Les homophobes à la noce Sur la toile, dans les familles, l’homophobie décomplexée de 2012

“Les homophobes à la noce”: c’est le constat alarmant que dresse l’association SOS Homophobie pour l’année 2012, marquée par une augmentation sans précédent des témoignages d’homosexuels relatant insultes et agressions, surtout à l’automne avec le lancement du débat sur le mariage pour tous.

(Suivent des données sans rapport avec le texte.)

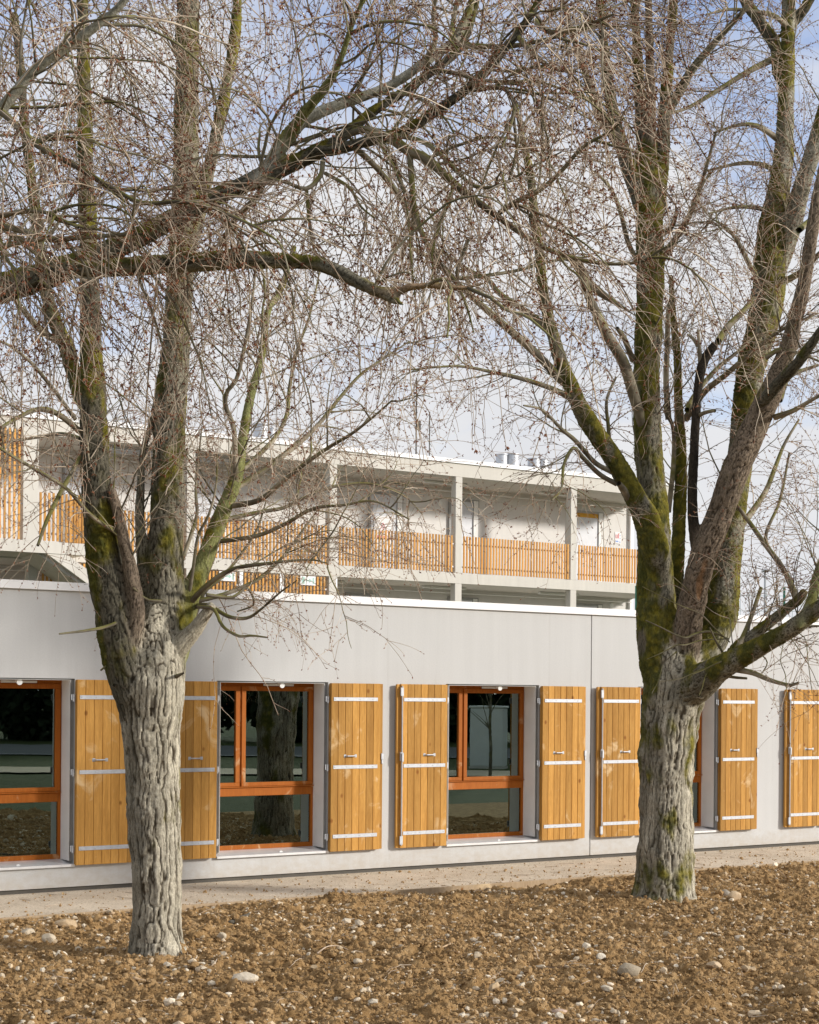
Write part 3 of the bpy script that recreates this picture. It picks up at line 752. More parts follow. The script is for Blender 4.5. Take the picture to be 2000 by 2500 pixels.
    par = np.concatenate([P_, C_, np.stack([np.array([L_.get(k_, d_) for L_ in limbs])[ID[best]] for k_, d_ in (('grime', .5), ('moss', 0), ('strip', 0), ('up', .16))], 1)], 1)
    for _ in range(3): par = smooth(par, 22)
    P_, C_, gm_, mo, sp, up_ = par[:, :3], par[:, 3:6], par[:, 6], par[:, 7], par[:, 8], par[:, 9]
    n3 = fbm(loc * np.array([9, 9, 2.2]) + 5, 4)[:, None]; P_ = P_ * (1 + .55 * n3)
    cr_ = (pl * np.clip(rough, .4, 1) + (1 - np.clip(rough, .4, 1)))[:, None]; col = C_ * (1 - cr_) + P_ * cr_
    gr = .8 * sstep(.05, .75, -N_[:, 0] * .8 + fbm(V * np.array([5, 5, 1.6]) + 20, 4) * 1.0)[:, None] * gm_[:, None]
    col = col * (1 - gr) + np.array((.075, .07, .05)) * gr           # shade of the side away from the sun painted in, with some algae
    sf = (sstep(.0, .10, fbm(loc * np.array([3.5, 3.5, 1.1]) + 33, 3) - .22) * sp)[:, None]
    col = col * (1 - sf) + np.array((.46, .27, .15)) * (1 + .5 * n3) * sf; disp = disp - sf[:, 0] * .012
    mn = fbm(V * np.array([4.5, 4.5, 2.2]) + 60, 5)
    mf = sstep(.31, .62, mo + mn * .95 + up_ * N_[:, 2])
    mc = MOSS_A + (MOSS_B - MOSS_A) * sstep(-.35, .45, fbm(V * 16 + 8, 3) + .25 * N_[:, 2] + .25 * N_[:, 0])[:, None]
    mf3 = (mf * .92)[:, None]; col = col * (1 - mf3) + mc * mf3
    disp = disp + mf * .006 * (1 + perlin(V * 60))
    V = V + N_ * disp[:, None]
    col = np.clip(col, .006, .8)
    fid = ID[best][Fq[:, 0]]
    for k, L_ in enumerate(limbs):
        fs = Fq[fid == k]
        if not len(fs): continue
        u, inv = np.unique(fs, return_inverse=True); me = np_mesh(L_['name'], V[u] - origin, inv.reshape(-1, 4))
        at = me.color_attributes.new('bark', 'FLOAT_COLOR', 'POINT'); at.data.foreach_set('color', np.concatenate([col[u], np.ones((len(u), 1))], 1).astype(np.float32).ravel())
        o = link(L_['name'], me, M['bark'], tree)
        if L_.get('label'): o['label'] = L_['label']
    return n

def thin_branches(tree, polys, origin, grown):
    """traced thin branches and grown ones as one mesh"""
    VV, FF, off = [], [], 0
    for q in polys:
        v, f = tubes(q[None, :, :3], q[None, :, 3], 7); VV.append(v); FF.append(f[0] + off); off += len(v)
    for P, R in grown:
        v, f = tubes(P, R, 4); VV.append(v); FF.append(f[0] + off); off += len(v)
    return tag(link('branches', np_mesh('branches', np.concatenate(VV) - origin, np.concatenate(FF)), M['branch_bark'], tree), kind='stuff')

def crown(tree, origin, sources, rng, cfg):
    """sources: list of (polyline q, number of branches, cfg overrides). Grows branches, twigs, fine twigs and buds."""
    G, TW, BP, BD = [], [], [], []
    for q, nb, ov in sources:
        c = {**cfg, **ov}
        P = q[None, :, :3]; R = q[None, :, 3]
        if nb:
            pos, tan, r, _, tt = spread(P, R, nb, c['lo'], c['hi'], rng)
            d = side_dir(tan, rng, c['a'], c['b'], c['c']); ln = rng.uniform(*c['len'], len(pos)) * (1.1 - .45 * tt)
            Pb = grow(pos, d, ln, 14, c['droop'] * rng.uniform(.3, 1.4, len(pos)), c['jit'], rng, c['up'])
            r0 = np.minimum(rng.uniform(*c['r1'], len(pos)), r * .6 + .003); Rb = r0[:, None] * np.linspace(1, .32, 15)[None]
            G.append((Pb, Rb))
        else: 
            Pb = catmull(q, 15)[None, :, :3]; Rb = np.maximum(catmull(q, 15)[None, :, 3], .002)
        n2 = c['n2'] if nb else c['n2t']
        pos, tan, r, _, tt = spread(Pb, Rb, n2, .12, 1.0, rng)
        d = side_dir(tan, rng, c['a2'], c['b2'], c['c2']); ln = rng.uniform(*c['len2'], len(pos)) * (1.15 - .5 * tt)
        P2 = grow(pos, d, ln, 9, c['droop2'] * rng.uniform(.2, 1.6, len(pos)), c['jit2'], rng, c.get('up2', 0))
        R2 = np.minimum(c['r2'] * np.clip(rng.lognormal(0, .32, len(pos)), .55, 2.0), r * 1.1)[:, None] * np.linspace(1, .5, 10)[None]
        TW.append((P2, R2))
        pos, tan, r, _, tt = spread(P2, R2, c['n3'], .15, 1.0, rng)
        d = side_dir(tan, rng, .75, .8, .05); ln = rng.uniform(*c['len3'], len(pos))
        P3 = grow(pos, d, ln, 5, c['droop2'] * .7, c['jit2'], rng)
        P3r = np.concatenate([P3[:, [0, 1, 2, 3, 4, 5]], P3[:, [5, 5, 5, 5]]], 1)
        R3 = np.minimum(c['r3'], r)[:, None] * np.linspace(1, .6, 6)[None]
        TW.append((P3, R3))
        for Pq, Rq, kk in ((P2, R2, c['bud2']), (P3, R3, c['bud3'])):
            pos, tan, r, par, tt = spread(Pq, Rq, kk, .25, 1.0, rng)
            pos = np.concatenate([pos, Pq[:, -1]]); tan = np.concatenate([tan, norm(Pq[:, -1] - Pq[:, -2])])
            for rep in range(c['cl']):
                BP.append(pos); BD.append(side_dir(tan, rng, .9, .75, .1))
    br = [g for g in G]
    VV, FF, off = [], [], 0
    for P, R in TW:
        v, f = tubes(P, R, 3); VV.append(v); FF.append(f[0] + off); off += len(v)
    tw = tag(link('twigs', np_mesh('twigs', np.concatenate(VV) - origin, np.concatenate(FF)), M['twig_bark'], tree), kind='stuff')
    BP, BD = np.concatenate(BP), np.concatenate(BD); s = rng.uniform(.7, 1.35, len(BP)) * cfg['bud']
    v, f = spindles(BP, BD, s, s * .20)
    bd = tag(link('buds', np_mesh('buds', v - origin, f, False), M['bud'], tw), kind='stuff')
    return br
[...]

Publié mardi à quelques jours de la journée mondiale contre l’homophobie, le rapport annuel de l’association souligne le “record” du nombre de témoignages, avec 1.977 appels sur sa ligne d’écoute en 2012, soit une hausse de 27 % par rapport l’année précédente. Dans près de 50% des cas, ces témoignages évoquent des insultes, viennent ensuite la discrimination (+16 %) et les menaces (+14 %). Pour 8%, il s’agit d’agressions physiques.

Ces agressions sont en baisse par rapport à 2011 (-30), avec tout de même 122 cas, ce qui représente une agression tous les trois jours, note l’association. Elle rappelle que toutes ne sont pas aussi médiatisées que l’ont été les récentes attaques à Paris, Lille ou Bordeaux, d’autant plus qu’une partie des agressions sont commises par le voisinage ou dans la famille.

“Ahmed, 28 ans, dont la famille est très croyante, a été roué de coups par son frère. Il a porté plainte, le caractère homophobe a été retenu. Il vit à présent dans la peur, sa famille faisant pression pour qu’il retire sa plainte”, relate ainsi le rapport.

Autre drame familial rapporté par SOS Homophobie: “Emma, 15 ans, a décidé de faire son coming out à sa mère. La réaction de celle-ci a été de la menacer: ‘Je te tiendrai et il y aura dix mecs qui te passeront dessus, mais tu deviendras hétéro!” Emma vit aujourd’hui chez son père et sa tante”.

Dérapages sur la toile

Si aucun cadre n’est épargné (travail, école, lieux publics), l’explosion de propos homophobes a toutefois pour principal vecteur: internet. L’homophobie se manifeste d’abord sur les réseaux sociaux, qui concernent un tiers des cas signalés (+159% sur un an), rapporte l’association qui rappelle la circulation du mot-clé #SiMonFilsEstGay sur Twitter qui avait entraîné des milliers de dérapages en décembre.

Le débat autour du mariage pour tous a permis, “du côté des opposants, une libération de la parole homophobe, mais aussi en contrepartie, une libération de la parole des victimes qui n’ont plus hésité à témoigner et à porter plainte”, explique Elisabeth Ronzier, présidente de l’association.

Les internautes “se sentent protégés” par l’écran et “tiennent parfois des propos très violents”, explique Jean-Philippe Rathle, corédacteur du rapport, qui sert de baromètre de l’homophobie en France puisqu’aucun chiffre officiel n’existe.

L’association pointe également une forte hausse du “mal de vivre” des homosexuels, qui au fur et à mesure des débats sur le mariage pour tous se sont sentis “offensés”, “blessés” par les propos tenus lors des manifestations contre le mariage ou au Parlement. La fin de l’année a donc été particulièrement “intense”: en octobre et novembre, les témoignages ont doublé par rapport à l’an passé et en décembre ils ont triplé.

“Et le début de l’année 2013 est sur la même tendance”, constate Elisabeth Ronzier, ce que confirme l’association Le Refuge, qui tient aussi une ligne d’écoute ayant reçu depuis le début de l’année 35% d’appels en plus, à un “niveau extrêmement préoccupant”.

SOS Homophobie espère donc maintenant une décrue puisque le texte de loi sur le mariage pour tous a été voté le 23 avril, l’association redoute toutefois que “les homophobes qui ont eu presque carte blanche pour parler pendant six mois ne s’arrêtent pas du jour au lendemain”.